It was announced yesterday that Benedict Cumberbatch intends to star in an adaptation of Geoffrey Household‘s “Rogue Male” (published in 1939). A simpler way of putting it is that Cumberbatch intends to play the great grandson of Cpt. Alan Thorndike (Walter Pidgeon) in a remake of Fritz Lang‘s Man Hunt (’41).
I like the idea personally but it sounds like an HBO or Netflix movie, at best.
If it’s theatrical do Cumberbatch and his producing pallies really intend to stick to the Household plot? Because 95% of the 21st Century audience would probably feel it’s too old-world, too slow and solitary, too lean and not crazy-GG enough.
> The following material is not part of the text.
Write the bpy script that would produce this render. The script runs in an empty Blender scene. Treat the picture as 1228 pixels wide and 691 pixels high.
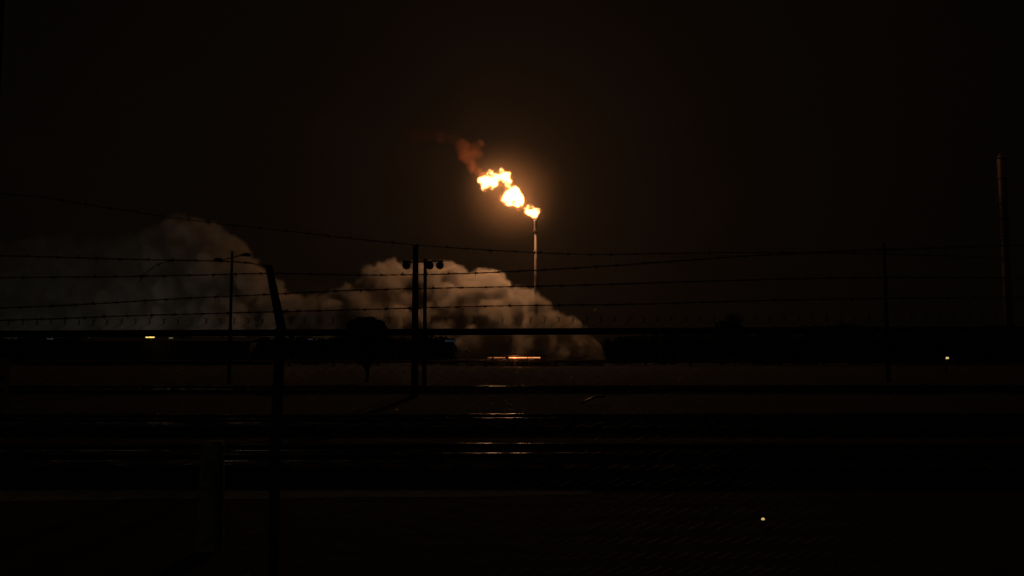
import bpy, math, random
from mathutils import Vector, noise
random.seed(7)
scene = bpy.context.scene
scene.view_settings.view_transform = 'Standard'
scene.view_settings.look = 'None'
scene.view_settings.exposure = 0

# ---------------------------------------------------------------- image pixel to world helper
F = 1063.0; HOR = 428.0; CAMH = 1.7
PITCH = math.atan((HOR-345.5)/F)
def W(x, y, d):
    """image pixel coordinates x, y -> world position at assumed depth d (m)"""
    a = (x-614.0)/F; b = (345.5-y)/F
    c, s = math.cos(PITCH), math.sin(PITCH)
    yy = c - b*s; zz = s + b*c
    k = d/yy
    return Vector((a*k, d, CAMH+zz*k))
def MPP(d): return d/F

# ---------------------------------------------------------------- camera
cd = bpy.data.cameras.new("camera"); cam = bpy.data.objects.new("camera", cd)
scene.collection.objects.link(cam)
cam.location = (0,0,CAMH); cam.rotation_euler = (math.pi/2+PITCH,0,0)
cd.sensor_width = 36; cd.lens = F*36/1228; cd.clip_end = 6000; cd.clip_start=0.05
scene.camera = cam

# ---------------------------------------------------------------- world
w = bpy.data.worlds.new("World"); scene.world = w; w.use_nodes = True
nt = w.node_tree; bg = nt.nodes["Background"]
sky = nt.nodes.new("ShaderNodeTexSky"); sky.sky_type='NISHITA'; sky.sun_disc=False
sky.sun_elevation = math.radians(-4); sky.sun_rotation = math.radians(200)
mul = nt.nodes.new("ShaderNodeMix"); mul.data_type='RGBA'; mul.blend_type='MULTIPLY'; mul.inputs[0].default_value=1
nt.links.new(sky.outputs[0], mul.inputs[6]); mul.inputs[7].default_value=(1,.62,.34,1)
add = nt.nodes.new("ShaderNodeMix"); add.data_type='RGBA'; add.blend_type='ADD'; add.inputs[0].default_value=1
nt.links.new(mul.outputs[2], add.inputs[6]); add.inputs[7].default_value=(.105,.085,.060,1)
nt.links.new(add.outputs[2], bg.inputs[0]); bg.inputs[1].default_value = 0.0095

# ---------------------------------------------------------------- materials
def mat(name, col, rough=.8, metal=0, nscale=None, var=.35, bump=0, rvar=0):
    m = bpy.data.materials.new(name); m.use_nodes=True
    n=m.node_tree; b=n.nodes["Principled BSDF"]
    b.inputs["Roughness"].default_value=rough; b.inputs["Metallic"].default_value=metal
    b.inputs["Base Color"].default_value=(*col,1)
    if nscale:
        tc=n.nodes.new("ShaderNodeTexCoord"); t=n.nodes.new("ShaderNodeTexNoise")
        t.inputs["Scale"].default_value=nscale; t.inputs["Detail"].default_value=6
        n.links.new(tc.outputs["Object"],t.inputs["Vector"])
        r=n.nodes.new("ShaderNodeValToRGB")
        r.color_ramp.elements[0].position=.3; r.color_ramp.elements[1].position=.7
        r.color_ramp.elements[0].color=(*[c*(1-var) for c in col],1)
        r.color_ramp.elements[1].color=(*[min(1,c*(1+var)) for c in col],1)
        n.links.new(t.outputs["Fac"],r.inputs[0]); n.links.new(r.outputs[0],b.inputs["Base Color"])
        if rvar:
            mr=n.nodes.new("ShaderNodeMapRange"); mr.inputs["From Min"].default_value=.48; mr.inputs["From Max"].default_value=.6
            mr.inputs["To Min"].default_value=rough; mr.inputs["To Max"].default_value=rough+rvar
            n.links.new(t.outputs["Fac"],mr.inputs["Value"]); n.links.new(mr.outputs[0],b.inputs["Roughness"])
        if bump:
            bp=n.nodes.new("ShaderNodeBump"); bp.inputs["Strength"].default_value=bump; bp.inputs["Distance"].default_value=.05
            n.links.new(t.outputs["Fac"],bp.inputs["Height"]); n.links.new(bp.outputs[0],b.inputs["Normal"])
    return m
def emis(name,col,s):
    m=bpy.data.materials.new(name); m.use_nodes=True; n=m.node_tree; b=n.nodes["Principled BSDF"]
    b.inputs["Base Color"].default_value=(*col,1)
    b.inputs["Emission Color"].default_value=(*col,1); b.inputs["Emission Strength"].default_value=s
    return m
M_ground=mat("dirt_gravel",(.04,.024,.018),1,0,3.0,.5,.6)
M_path=mat("pale_concrete",(.34,.33,.27),.95,0,3,.35,.3)
M_ball=mat("ballast",(.04,.029,.025),1,0,14,.6,1)
M_steel=mat("rail_steel",(.26,.20,.16),.17,1,1.6,.4,0,.6)
M_pipe=mat("pipe_jacket",(.3,.25,.2),.4,1,.35,.3,0,.3)
M_wood=mat("sleeper_wood",(.04,.03,.022),1,0,10,.4)
M_pole=mat("weathered_pole",(.06,.045,.035),.9,0,12,.4)
M_galv=mat("galvanised_wire",(.36,.31,.25),.6,.3,20,.3)
M_rail=mat("fence_pipe",(.06,.055,.05),.7,.3,20,.3)
M_rust=mat("rusty_barbed_wire",(.22,.14,.09),.75,.1,60,.4)
M_conc=mat("old_concrete",(.48,.5,.36),.95,0,14,.5,.6)
M_stack=mat("stack_painted_steel",(.15,.12,.10),.75,.1,.6,.4)
M_leaf=mat("dark_foliage",(.045,.055,.03),.9,0,2,.4)
M_lampbody=mat("lamp_housing",(.06,.06,.06),.5,.5,20,.2)
M_bld=mat("corrugated_wall",(.10,.09,.08),.8,.1,1,.3)
M_roof=mat("roof_sheet",(.06,.055,.05),.9,0,1,.3)
M_sign=mat("faded_sign_and_lit_vessel",(.6,.4,.3),.7,0,20,.3)

# ---------------------------------------------------------------- mesh helpers
def new_obj(name, verts, faces, m=None, parent=None, smooth=False):
    me=bpy.data.meshes.new(name); me.from_pydata([tuple(v) for v in verts],[],faces); me.update()
    if smooth:
        for p in me.polygons: p.use_smooth=True
    o=bpy.data.objects.new(name,me); scene.collection.objects.link(o)
    if m: me.materials.append(m)
    if parent: o.parent=parent
    return o
def empty(name):
    o=bpy.data.objects.new(name,None); scene.collection.objects.link(o); return o
class MB:
    def __init__(s): s.v=[]; s.f=[]
    def tube(s,pts,r,n=6,cap=True):
        pts=[Vector(p) for p in pts]; rs=r if isinstance(r,(list,tuple)) else [r]*len(pts)
        base=len(s.v)
        for i,p in enumerate(pts):
            t=(pts[min(i+1,len(pts)-1)]-pts[max(i-1,0)]).normalized()
            up=Vector((0,0,1)) if abs(t.z)<.9 else Vector((0,1,0))
            a=t.cross(up).normalized(); b=t.cross(a)
            for k in range(n):
                an=2*math.pi*k/n
                s.v.append(p+(a*math.cos(an)+b*math.sin(an))*rs[i])
        for i in range(len(pts)-1):
            for k in range(n):
                s.f.append((base+i*n+k,base+i*n+(k+1)%n,base+(i+1)*n+(k+1)%n,base+(i+1)*n+k))
        if cap:
            s.f.append(tuple(base+k for k in range(n))[::-1]); e=base+(len(pts)-1)*n
            s.f.append(tuple(e+k for k in range(n)))
    def box(s,c,d,rz=0):
        b=len(s.v); co,si=math.cos(rz),math.sin(rz)
        for z in(-1,1):
            for x,y in((-1,-1),(1,-1),(1,1),(-1,1)):
                X=x*d[0]/2;Y=y*d[1]/2
                s.v.append(Vector((c[0]+X*co-Y*si,c[1]+X*si+Y*co,c[2]+z*d[2]/2)))
        for q in((0,3,2,1),(4,5,6,7),(0,1,5,4),(1,2,6,5),(2,3,7,6),(3,0,4,7)): s.f.append(tuple(b+i for i in q))
    def obj(s,name,m,parent=None,smooth=False): return new_obj(name,s.v,s.f,m,parent,smooth)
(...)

The only way to make it even half-palatable to today’s audience is to (a) set it in the present and (b) make the target of Thorndike’s stalking game not Adolf Hitler but Abu Bakr al-Baghdadi, the leader of ISIS. If they did that, maybe.
“Man Hunt was one of my favorite late-night TV movies when I was in my early to mid teens,” I wrote in ’09. “Based on Geoffrey Household‘s ‘Rogue Male,’ it’s about a gentleman hunter named Thorndike (Walter Pidgeon) who manages to penetrate Adolf Hitler‘s Berchtesgaden headquarters as a kind of hunting exercise, not to kill Hitler but to prove to himself that he was able to get him in his sights.
“Then the story kicks in. Pidgeon/Thorndike is discovered by German security, thrown off a cliff, survives, is tracked down by soldiers and hounds but manages to escape, makes his way to London with German agents still on his trail (and with the help of a young kid, played by Roddy McDowall), meets an emotionally vulnerable streetwalker (Joan Bennett) who wears a little metal arrow in her beret. She falls for Thorndike, takes him in, pays the price.
“The principal baddie is played by George Sanders; John Carradine plays another ne’er do well. I especially recall the ending with Pidgeon hiding in a cave and Sanders talking to him from outside, trying to coax him out, and the manner in which the little arrow from Bennett’s beret resolves things.”